Local state of emergency declared after violent clashes at white nationalist protest

Alt-right white nationalist protesters violently clashed with counter-protesters on Saturday in Charlottesville, Virginia, forcing local officials to declare a state of emergency.

The "Unite the Right" demonstrators, with alt-right and neo-Nazi leanings, first made waves late Friday night when they marched on the campus grounds of the University of Virginia in Charlottesville, wielding torches and chanting Nazi slogans including "blood and soil."

The protesters and their opponents clashed again on Saturday morning, ahead of a formal rally that had been scheduled to start at noon to protest the removal of a statue of Confederate General Robert E. Lee from Emancipation Park in downtown Charlottesville.

Reports from the scene suggested protesters may have used tear gas on counter-protesters and that members of both sides threw water bottles at each other as they packed into a local park where the rally was scheduled to occur.

RELATED: See Friday night's protests at the University of Virginia

The Washington Post reported that at one point protesters swung wooden clubs as they crashed through a line of counter-protesters.

Counter-protest groups included at least one "Black Lives Matter" contingent. Many of the alt-right protesters included men in combat gear carrying firearms.
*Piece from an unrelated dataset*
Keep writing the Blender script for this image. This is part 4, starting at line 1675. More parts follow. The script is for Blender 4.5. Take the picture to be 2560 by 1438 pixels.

Local police initially did not move to break up the violent clashes, but eventually declared the event an unlawful assembly, ordering all to disperse or risk arrest.

Prior to the event the rally's organizer, Jason Kessler, successfully sued city officials who had sought to move the rally from the original location to a larger venue over concerns about crowd size.

Officials estimated between 2,000 and 6,000 people would attend the event at Emancipation Park before it began. The park was known as Lee Park before it was renamed Emancipation Park.

The "Unite the Right" demonstrators argue that Lee's contributions should not be erased.